I’ve been putting off writing this post. No, seriously, I must have fired up the WordPress editor ten times now and each time I’ve found some distraction to take me away from writing.
Procrastination. Deferring tasks until the last minute and then rushing to complete them by the deadline.
It’s not that I sit there idle, wasting the minutes and hours while I could be working productively. I rarely have any difficulty finding activities to satisfy my need for interesting stimulation.
It’s rather that I need a certain level of stimulation to engage with a task. To feel motivated enough to start it. Dishes pile up in the kitchen sick because although it only takes about five minutes to wash them (I’ve timed it–doesn’t everyone?), and I don’t find the task onerous, I fail to summon enough interest in the activity until it’s nearly bed time and I feel a sense of urgency.
As a child homework presented the same obstacles, except for the few instances such as essay writing that I felt enthused about. To be honest, most homework is a mind-numbingly tedious repetition of what was already learned in that day’s lesson. I used to complete most assignments in the break time before class.
The same afflicts me at work to this day. I’ve been known to spend hours or days coding on personal (although still work-related) projects at the expense of what I’m due to deliver. That work gets put off until I feel that the time remaining fits my gut feeling of the effort required. Having said that, I have a good track record of delivering on time.

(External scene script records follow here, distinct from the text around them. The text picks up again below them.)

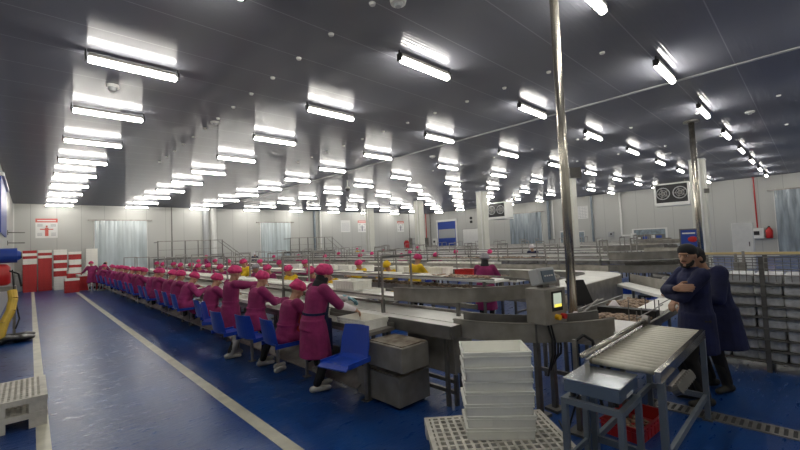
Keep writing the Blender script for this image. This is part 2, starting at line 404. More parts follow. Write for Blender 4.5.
# ------------------------------------------------------------------ conveyors
def straight(x0, y0, x1, y1, side=1, n=2):
    dx, dy = x1 - x0, y1 - y0; L = math.hypot(dx, dy); nx, ny = dy / L * side, -dx / L * side
    return [(x0 + dx * k / (n - 1), y0 + dy * k / (n - 1), nx, ny) for k in range(n)]
def arcp(cx, cy, R, a0, a1, n=20):
    return [(cx + R * math.cos(a0 + (a1 - a0) * k / n), cy + R * math.sin(a0 + (a1 - a0) * k / n), math.cos(a0 + (a1 - a0) * k / n), math.sin(a0 + (a1 - a0) * k / n)) for k in range(n + 1)]
def U(cx, cy, R, yf, n=24):
    return [(cx - R, yf, -1, 0)] + arcp(cx, cy, R, PI, 2 * PI, n) + [(cx + R, yf, 1, 0)]
def uframe(mb, x0, x1, y, z0, z1, r=.02, axis='x'):
    P = [(x0, y, z0), (x0, y, z1), (x1, y, z1), (x1, y, z0)] if axis == 'x' else [(y, x0, z0), (y, x0, z1), (y, x1, z1), (y, x1, z0)]
    mb.path(P, r, 6)
    for p in P[1:3]: mb.ell(p, r, n=6, m=4)
def line(name, lab, cx, cyl, cyu, R, yf, zl=(.75, .95), zu=(1.10, 1.28), width=.5, step=3., arc_belt=True, arc_end=2.0, skip_rail=False, posts_to=None, belt_mat='belt'):
    t = thing(name, lab, 'conveyor', (cx, cyl, 0))
    bl, bu = zl[1] - .05, zu[0] + .02
    for lvl, (cy, z0, z1, zb) in enumerate(((cyl, zl[0], zl[1], bl), (cyu, zu[0], zu[1], bu))):
        P = U(cx, cy, R, yf)
        bn = 'lower_belt' if lvl == 0 else 'upper_belt'; bp_ = [(-width, zb - .04), (-.03, zb - .04), (-.03, zb), (-width, zb)]
        if arc_belt: MB().sweep(P, bp_).build(bn, belt_mat, t, world=True)
        else:
            MB().sweep([(cx - R, yf, -1, 0), (cx - R, cy, -1, 0)], bp_).build(bn, belt_mat, t, world=True)
            MB().sweep([(cx + R, cy, 1, 0), (cx + R, yf, 1, 0)], bp_).build(bn, belt_mat, t, world=True)
        A = arcp(cx, cy, R, PI, (arc_end if lvl == 0 else 2) * PI, 28)
        MB().sweep(A, [(-.02, z0), (0, z0), (0, z1), (-.02, z1)]).sweep([(a[0], a[1], a[2], a[3]) for a in A], [(-.03, z1 - .012), (.012, z1 - .012), (.012, z1), (-.03, z1)]).build('curved_guard', 'steel_floor', t, world=True)
        mb = MB()
        for s in (-1, 1):
            for off in (0, width + .02):
                if skip_rail and lvl == 0 and s == -1 and off == 0: continue
                x = cx + s * (R - off) ; mb.box(x - .012, x + .012, cy, yf, z0 + .03, zb + .035)
        mb.build('side_rail', 'steel', t, world=True)
        MB().sweep(arcp(cx, cy, R - (.2 if not arc_belt else width + .02), PI, (arc_end if lvl == 0 else 2) * PI, 20), [(-.01, z0 + .03), (.01, z0 + .03), (.01, zb + (.1 if lvl == 0 else .04)), (-.01, zb + (.1 if lvl == 0 else .04))]).build('inner_rail', 'steel_dark', t, world=True)
    y = max(cyl, cyu) + .2; k = 0
    while y < yf:
        for s in (-1, 1):
            mb = MB()
            xo, xi = cx + s * (R + .02), cx + s * (R - width - .04)
            for x in (xo, xi): mb.box(x - .02, x + .02, y - .02, y + .02, 0, zu[0])
            mb.box(min(xo, xi), max(xo, xi), y - .02, y + .02, .25, .29); mb.box(min(xo, xi), max(xo, xi), y - .02, y + .02, zl[0] - .05, zl[0]); mb.box(min(xo, xi), max(xo, xi), y - .02, y + .02, zu[0] - .06, zu[0] - .02)
            mb.build('leg_frame', 'steel_dark', t, world=True)
            if s == 1 and not arc_belt and y < max(cyl, cyu) + 1: continue
            mb = MB(); uframe(mb, xo, xi, y, zu[0] - .02, 1.66); mb.build('rail_frame', 'steel', t, world=True)
        y += step
    mb = MB()
    for a in (1.15, 1.38, 1.62, 1.85):
        if a > arc_end: continue
        x, yy = cx + (R - .04) * math.cos(a * PI), cyl + (R - .04) * math.sin(a * PI)
        mb.box(x - .02, x + .02, yy - .02, yy + .02, 0, zl[0] + .02)
    mb.build('curve_leg', 'steel_dark', t, world=True)
    for a in (1.2, 1.5, 1.8):
        q_ = R - (.1 if not arc_belt else width); x, yy = cx + q_ * math.cos(a * PI), cyu + q_ * math.sin(a * PI)
        MB().box(x - .02, x + .02, yy - .02, yy + .02, 0, zu[0] + .02).build('upper_support', 'steel_dark', t, world=True)
    return t
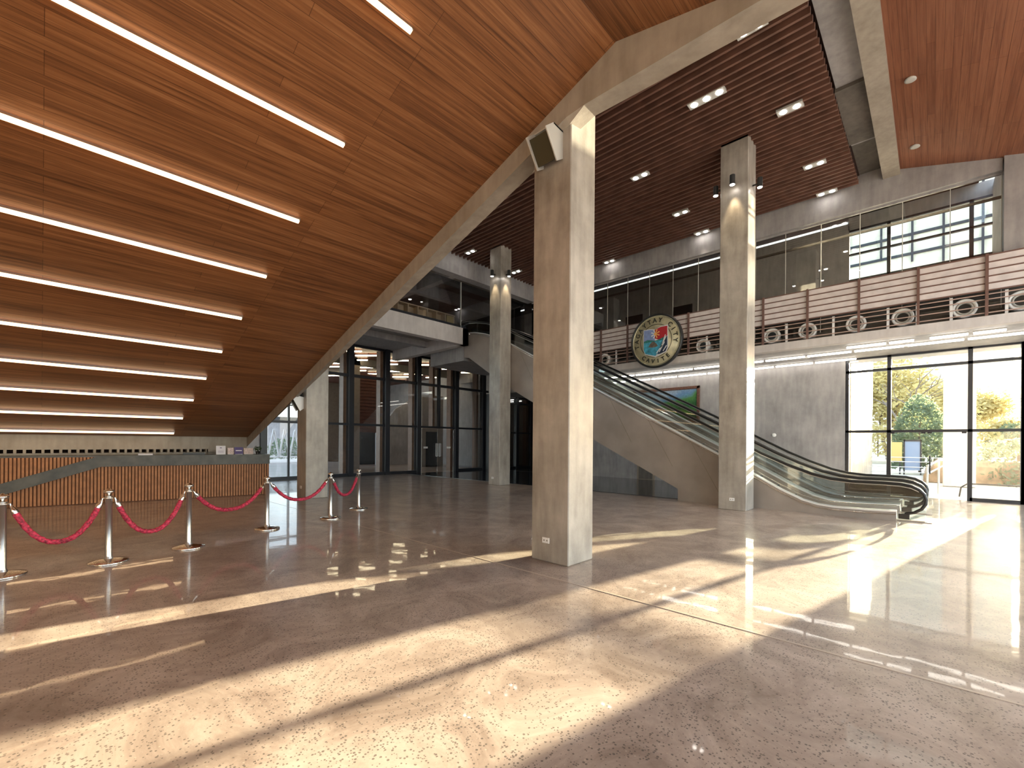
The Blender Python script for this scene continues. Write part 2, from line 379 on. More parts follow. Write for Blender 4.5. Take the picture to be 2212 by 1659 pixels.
# reception back wall, low, with square niches
b=MB(); b.box(-8,4.6,16.35,16.6,0,1.26); b.box(-8,4.6,16.25,16.6,1.35,2.2)
x=-7.9
while x<3.5:
    b.box(x,x+.052,16.25,16.5,1.26,1.35); x+=.158
b.box(3.5,4.6,16.25,16.5,1.26,1.35)
struct(b.build('wall_back',M['conc_beam']))
struct(MB().box(-8,4.6,16.56,16.58,1.2,1.4).build('trim_10',M['slat_back']))
struct(MB().box(4.6,6.1,GY,GY+.3,0,4.0).build('wall_back',M['conc_pale']))

# concrete columns
def column(x0,x1,y0,y1,z1,label,zt=None):
    o=MB().rbox(x0,x1,y0,y1,0,z1,.012).build('concrete_column',M['conc'])
    tag(o,label,'column','square concrete columns of the hall'); return o
column(4.69,5.26,3.42,4.05,8.98,'large square concrete column in the foreground with a floodlight box near its top')
column(11.6,12.22,3.24,3.88,9.06,'tall square concrete column beside the escalator with three black spotlights')
column(11.8,12.38,11.8,12.39,9.06,'distant slender concrete column in front of the dark glazing with two black spotlights')
column(5.05,5.68,12.66,13.28,4.15,'short pale concrete column under the low end of the timber soffit by the counter')

# ---------------------------------------------------------------- sockets
def socket(c,label,face='x'):
    t=thing('wall_socket',label,'socket',c,'white sockets low on the columns')
    x,y,z=c
    MB().rbox(x-.012,x,y-.06,y+.06,z-.038,z+.038,.004).build('cover_plate',M['white'],t)
    for dy in(-.025,.025): MB().box(x-.0135,x-.011,y+dy-.008,y+dy+.008,z-.01,z+.01).build('outlet_hole',M['olive'],t)
socket((4.69,3.79,.29),'white socket near the foot of the big foreground column')
socket((11.6,3.56,.26),'white socket near the foot of the column beside the escalator')
socket((11.8,12.16,.27),'small white socket near the foot of the most distant column')
socket((5.05,12.98,.31),'small round-looking white socket at the foot of the short column by the counter')

# ---------------------------------------------------------------- right glazing
FX=WX
b=MB(); 
for y in (2.095,1.02,-.79,-1.82): b.box(FX,FX+.12,y-.05,y+.05,0,4.5)
b.box(FX,FX+.12,-1.85,2.13,2.02,2.10); b.box(FX,FX+.12,-1.85,2.13,4.01,4.09); b.box(FX,FX+.12,-1.85,2.13,4.44,4.5)
b.box(FX,FX+.12,-1.85,-.79,0,.10); b.box(FX,FX+.12,1.02,2.13,0,.08)
b.box(FX,FX+.12,-1.9,-1.78,0,4.5)
wf=struct(b.build('window_1',M['steel']))
b=MB()
for y0,y1 in ((-1.78,-.83),(-.75,.98),(1.06,2.06)):
    for z0,z1 in ((.02,2.03),(2.1,4.03),(4.09,4.44)):
        if y0==-.75 and z0<1: continue
        b.box(FX+.05,FX+.06,y0,y1,z0,z1)
b.build('window_glass',M['glassw'],wf)
# glazed double door between the two middle mullions
d=struct(MB().box(FX+.045,FX+.058,-.74,.11,.01,2.02).build('door_1',M['glassw']))
MB().box(FX+.045,FX+.058,.13,.97,.01,2.02).build('glass_leaf',M['glassw'],d)
b=MB()
for y in (-.72,.02,.16,.88): b.box(FX+.035,FX+.07,y,y+.1,1.98,2.03)
b.build('patch_fitting',M['steel'],d)
MB().tube([(FX-.03,.06,.75),(FX-.03,.06,1.3)],.02).build('door_pull',M['blackm'],d)
# ---------------------------------------------------------------- upper right glass (above balcony)
ys=[14.0-.93*k for k in range(0,17)]
ys=[4.27+.93*k for k in range(10,-1,-1)]+[3.41,2.48,1.55,.63,-.3,-1.2]
wu=struct(MB().box(16.12,16.18,-1.22,14,8.27,8.33).build('window_2',M['conc_grey']))
b=MB()
for y in ys: b.box(16.13,16.15,y-.008,y+.008,5.0,8.3)
b.build('glass_joint',M['offw'],wu)
MB().box(16.14,16.15,-1.22,14,5.0,8.28).build('window_glass',M['glass_r'],wu)
MB().box(16.3,16.36,-1.22,14,7.76,7.82).build('window_rail',M['conc_dark'],wu)
# upper right gallery interior
struct(MB().box(16.3,21,-1.4,14,5.6,5.75).build('floor',M['conc_dark']))
b=MB(); b.box(20,20.2,2.22,24,5.7,9.6); b.box(20,20.2,-4,2.22,5.7,7.5); b.box(20,20.2,-1.55,2.25,9.32,9.8); b.box(20,20.2,-4,-1.5,7.5,9.8)
struct(b.build('wall_gallery',M['conc_grey']))
struct(MB().box(16.3,20.1,-1.6,-1.3,5.7,9.6).build('wall_gallery',M['conc_grey']))
b=MB()
for y in (6.0,8.3,10.7,13.): b.box(19.97,20.02,y-.45,y+.45,5.75,7.9)
struct(b.build('door_2',M['darkwin']))
b=MB()
for y in (1.13,-.85): b.box(19.96,20.06,y-.05,y+.05,7.5,9.32)
b.box(19.96,20.06,-1.5,2.22,7.5,7.56); b.box(19.96,20.06,-1.5,2.22,8.42,8.48); b.box(19.96,20.06,-1.5,2.22,9.26,9.33)
wq=struct(b.build('window_3',M['steel']))
MB().box(20.1,20.11,-1.5,2.22,7.5,9.32).build('window_glass',M['glassw'],wq)
# ---------------------------------------------------------------- balcony screen
scr=thing('balcony_screen','long slatted balcony screen with pale boards and brown posts above the escalators','screen',(15.5,6,4.72))
for k in range(5):
    z=5.34+k*.168
    MB().box(15.515,15.55,-2.6,13.4,z,z+.14).build('board',M['board'],scr)
for k in range(6):
    z=5.31+k*.168
    MB().box(15.50,15.53,-2.6,13.4,z,z+.03).build('rail',M['rail'],scr)
for z in (4.78,4.94,5.1,5.22):
    r=MB().box(15.49,15.52,-2.6,13.4,z,z+.022).build('rail',M['rail_l'],scr)
for y in [-2.1,-.92,.29,1.5,2.7,3.87,5.04,6.21,7.39,8.56,9.74,10.92,12.1,13.3]:
    MB().box(15.45,15.51,y-.028,y+.028,4.72,6.19).build('post',M['rail'],scr)
struct(MB().box(16.35,16.4,-6,14,4.68,5.7).build('wall_gallery',M['conc_dark']))
wp=[9.12,5.63,3.26,2.09,.89,.31,-.32,-1.25]
for i,y in enumerate(wp):
    o=MB().box(15.60,15.64,y-.028,y+.028,4.72,5.3).build('hanger_bar',M['white'])
    tag(o,'short white bar behind the open balcony rails, %s from left'%ORD[i],'bar','white hanger bars behind the balcony rails')
# jet nozzles
Mx=Matrix(((0,0,-1),(0,1,0),(1,0,0)))   # local z -> -x
fy=[9.75,7.9,5.82,3.7,2.75,1.59,.6,-.56,-1.5]
first=None
for i,y in enumerate(fy):
    lab='round white air nozzle behind the balcony rails, %s from left'%ORD[i]
    if first is None:
        t=thing('air_nozzle',lab,'air vent',(15.8,y,5.03),'white round air nozzles on the balcony')
        MB().lathe([(.23,.0),(.235,.03),(.215,.06),(.17,.03),(.165,-.1),(.23,-.1),(.23,0)],(15.8,y,5.03),28,Mx,False).build('outer_ring',M['white'],t)
        MB().lathe([(.165,0),(.15,.05),(.12,.03),(.12,-.08)],(15.8,y,5.03),28,Mx,False).build('inner_ring',M['offw'],t)
        MB().lathe([(.125,-.02),(.0,-.025)],(15.8,y,5.03),24,Mx).build('throat',M['black'],t)
        MB().tube([(15.9,y,5.03),(16.34,y,5.03)],.16,16).build('duct',M['offw'],t)
        first=t
    else:
        c=copy_tree(first); c.location=(15.8,y,5.03); c['label']=lab

# ---------------------------------------------------------------- round city seal
ec=Vector((15.28,7.27,5.32))
def E(a,h,d=0): return (ec.x-d,ec.y-a,ec.z+h)   # a to image right, h up, d towards viewer
seal=thing('city_seal','large round gold city seal with lettering and a coloured shield hung on the balcony screen','emblem',ec)
MB().lathe([(.9,-.02),(.97,-.02),(.98,.05),(.96,.13),(.93,.14),(.91,.10),(.9,-.02)],ec,64,Mx,False).build('rim',M['blackm'],seal)
M['seal']=simple('pale_gold',rgb(.62,.57,.38),.35,metal=.15,var=.2,scale=5)
M['seal_l']=simple('bright_gold',rgb(.72,.68,.5),.25,metal=.6)
M['letter']=simple('dark_bronze',rgb(.035,.03,.015),.4)
MB().lathe([(.93,.0),(.93,.09),(.0,.09)],ec,64,Mx).build('face',M['seal'],seal)
b=MB(); b.lathe([(.90,.09),(.90,.105),(.875,.105),(.875,.09)],ec,64,Mx,False)
b.build('outer_band',M['seal_l'],seal)
b=MB(); b.lathe([(.60,.09),(.60,.102),(.585,.102),(.585,.09)],ec,64,Mx,False); b.build('inner_band',M['letter'],seal)
def plate(pts,d0,d1,name,mt,parent):
    b=MB(); n=len(pts)
    vs=[E(a,h,d0) for a,h in pts]+[E(a,h,d1) for a,h in pts]
    b.add(vs,[list(range(n))[::-1],list(range(n,2*n))]+[(i,(i+1)%n,n+(i+1)%n,n+i) for i in range(n)])
    return b.build(name,mt,parent)
M['s_blue']=simple('shield_blue',rgb(.10,.17,.47),.4,var=.25,scale=8); M['s_red']=simple('shield_red',rgb(.50,.01,.02),.4)
M['s_aqua']=simple('shield_aqua',rgb(.06,.36,.52),.4,var=.5,scale=7); M['s_white']=simple('shield_white',rgb(.8,.8,.8),.4)
M['s_brown']=simple('shield_brown',rgb(.16,.12,.09),.6,var=.4,scale=14); M['s_green']=simple('shield_green',rgb(.03,.2,.17),.6,var=.6,scale=14)
M['s_gold']=simple('shield_gold',rgb(.85,.45,.12),.4); M['s_dark']=simple('shield_dark',rgb(.02,.03,.07),.4)
M['s_blue2']=simple('shield_pale_blue',rgb(.25,.33,.6),.4,var=.15,scale=8)
S=1.0
shp=lambda pts:[(a*S,h*S) for a,h in pts]
bw=[(-.47,.45),(-.2,.45),(0,.40),(.2,.50),(.47,.50),(.47,-.30),(.40,-.46),(.2,-.52),(0,-.60),(-.2,-.52),(-.40,-.46),(-.47,-.30)]
sh=plate(bw,.10,.115,'shield',M['s_white'],seal)
plate([(-.44,.42),(-.2,.42),(-.02,.39),(-.02,.0),(-.44,.0)],.115,.125,'blue_quarter',M['s_blue2'],sh)
plate([(-.02,.39),(.2,.46),(.44,.46),(.44,.12),(.12,.02),(-.02,.08)],.115,.125,'red_quarter',M['s_red'],sh)
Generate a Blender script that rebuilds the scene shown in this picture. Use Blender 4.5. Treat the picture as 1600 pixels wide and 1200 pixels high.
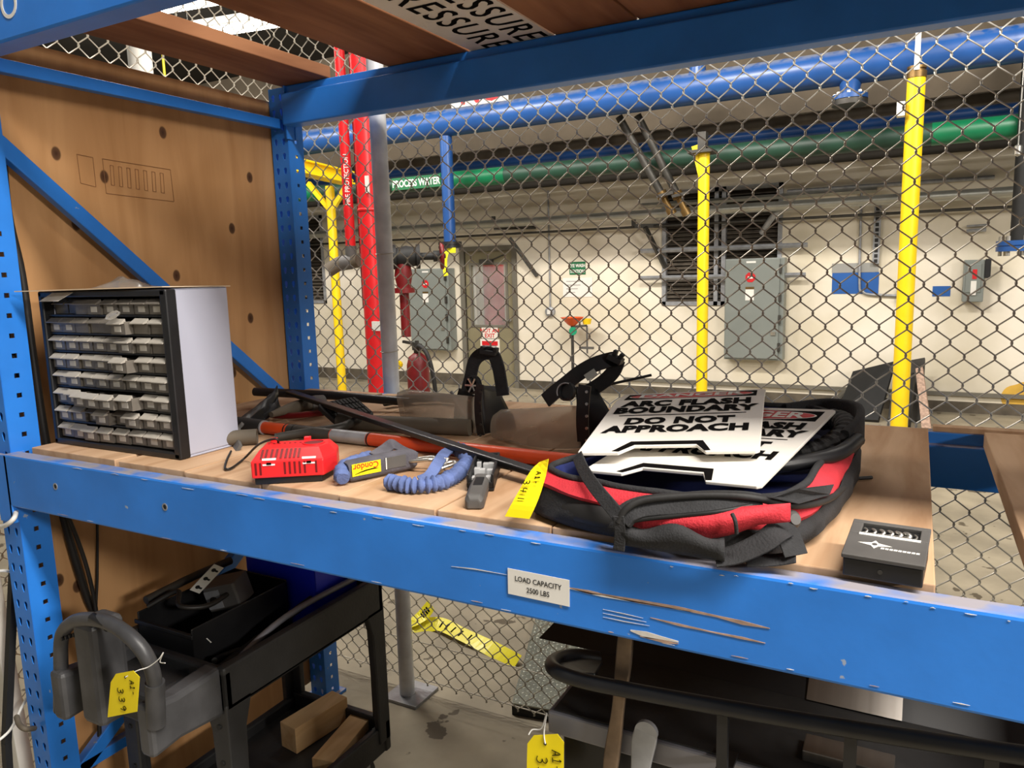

That last point is important. I’m fulfilling my obligations. In many ways I view my procrastination as a positive thing. The focus that is instilled in me by the pressure of the impending deadline concentrates my mind wonderfully.
Where otherwise I might tentatively poke around, mind not completely on what I’m doing and consequently making bad choices and failing to consider problems in sufficient depth, instead it’s like a finely-tuned engine running at its peak. It becomes easy to sink into the comfortable mental flow where it all just happens without the sensation of effort.
There’s a fine line between the energizing pull of a looming deadline, fueling the fires of creative endeavor, and a crippling anxiety triggered by fear of failing in my task. I’ve become adept–at least in the absence of external factors that strew tacks in my path–of maintaining my balance on that razor’s edge.
It’s exhilarating, such a sense of capability, of almost unbounded potential. It feels as if I can achieve anything I set my mind to. The sheer pleasure! It’s an addicting experience but one that appears to cause no harm.
They call procrastination the “thief of time” but I disagree. For me it’s a form of time management that maximizes my overall productivity, the key to unlocking my highest abilities. Far from stealing time from me it gives me the ability to use my time to its fullest potential.